09 March 2025

WEARILY, WE COME UNWOUND [490]

Detail from "Cut with the Kitchen Knife by Hannah Höch (1920) 

This is either the beginning of a discussion, or the opening of Pandora’s box.

 

At the time of writing, in March 2025, it doesn’t feel like things are going very well, in a redrawing-of-world-order, not-knowing-what-tomorrow-brings kind of way. Moments like this are usually met with reason, but old certainties are not what they were, and something must take that place. 

 

Writing about how things work, or how they don’t work, is not working for me right now, so having my mind turn to the history of art for answers from a hundred years ago was what happened.

 

Dada and Surrealism are two movements linked by their European conceptual base, their rejection of realist form, the former movement having led to the latter, and by my having liked work from both.

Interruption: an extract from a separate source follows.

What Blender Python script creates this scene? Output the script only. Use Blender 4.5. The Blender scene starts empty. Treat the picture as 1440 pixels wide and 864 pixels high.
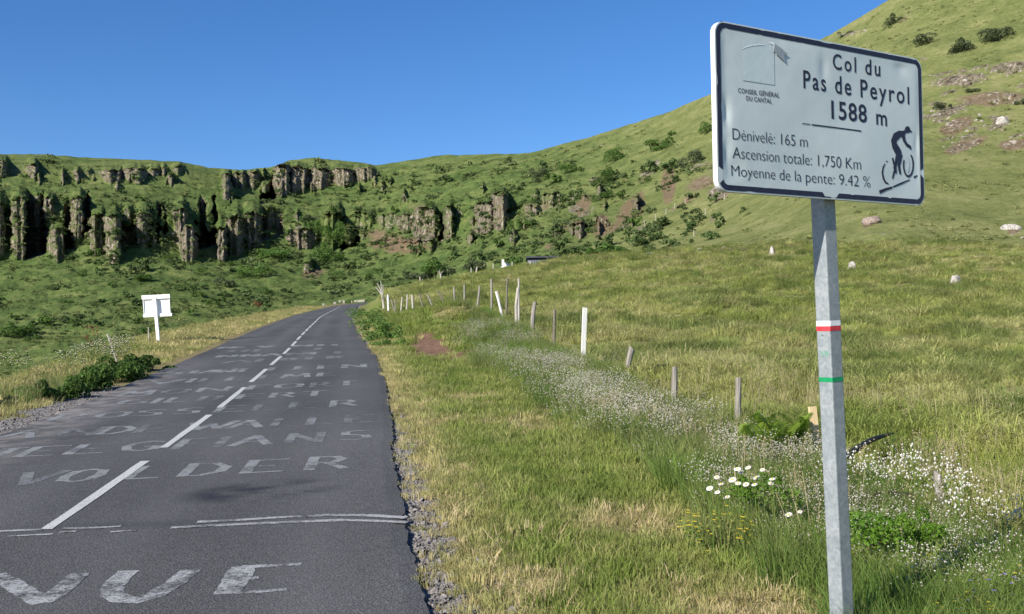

Tapping into a different source of energy, and tapping out of the usual ways of thinking, is what I feel I need to remain vital right now, in the marketplace of ideas.

 

I previously used Dada to assess the apparent performance artistry in politics in 2017, an irony in comparison with Dada’s emergence as a rejection of the reason that brought the First World War - its formation by displaced foreigners in politically-neutral Switzerland, at the first Cabaret Voltaire in Zurich, underlines the serious strength under which the sound poetry, photo-montage and satirical publications arose. If a deranged world demands sense, it should not have it.

 

I have also discussed a Surrealist painting, Salvador Dali’s “The Persistence of Memory”, although its use of imagery and signifiers was secondary to commenting on how its endless reproduction belies how small the roughly A4 paper-sized painting really is. Surrealism, mostly because of the proliferation of Dali’s work – although Rene Magritte, he of “ceci n’est pas un pipe”, runs him close – is more easily accessible than Dada, contradicting reality rather than combatively challenging it. 

 

Why am I doing this? Objective truth has taken a back seat to truthiness, and people don’t need one more person to point out what they can already see – besides that, I have already trodden that route many times. I need subjectivity and abstraction for myself, almost as a prism to make things look normal again. I also need to have fun, and if the world wants to have its fun with you, you should be free to reciprocate – fortunately for me, I want to do that artistically.

 

The reason I feel I must choose between Dada and Surrealism, rather than just picking what works best for me, was having listened to what I thought was a good point made by the art critic Louisa Buck in “Lobster Telephone”, a 2024 episode of BBC Radio 4’s “Archive on 4” strand that marked the hundredth anniversary of Surrealism:

 

“But the true Dadaist is against Dada, because Dada was against everything, it was against rationality, it was against this mechanised war that would cause all this bloodshed and destruction. How could you like civilisation? How could you like authority? How could you like society? So the Dadaists were against everything, they were nihilistic, so Dada sort of had to die, because a real anti-movement couldn’t be a movement, so it became systematised into Surrealism.”

 

With the show’s presenter Matthew Sweet, Buck agreed that Surrealism is what you do if you are a Dadaist who wants a work structure with rules and a manifesto. Dada had its own manifestoes, including Tristan Tzara’s 1918 manifesto that couldn’t reconcile its own being: “I write a manifesto and I want nothing, yet I say certain things, and in principle I am against manifestoes, as I am also against principles...”

 

I am not sure I want a rigid structure. I want spontaneity, the ability to change the form in which I am working. When I have made videos, the subject dictates the format: I may present to camera, I may not appear, or I may not say anything. The need is to express without impediment, as Jonathan Meades said in his 2001 television film, “suRREAL FILM”, after attempting to define the word “surrealism”:

 

“It does mean bizarre, but the tame end of bizarre. The Surrealists of the Twenties and Thirties took the bizarre out of the wild and incarcerated it in a zoo. They domesticated feral instinct, expunged the savagery, and sought to keep it for themselves and their precious movement. When of course the irrational really belongs to all of us, to all ages, but not all cultures.”

 

So, what I need is just to express myself, and see where it leads me. To be honest, Dada has direction, and Surrealism is oddly more prescriptive, but my actively thinking about either of these means I have arrived at the need for a new approach, just as Meades said that Surrealism “merely connotes a twenty year or so span of the eternal human urge to replicate the reality that is achieved in dreams and in cerebral afflictions where reason absents itself.”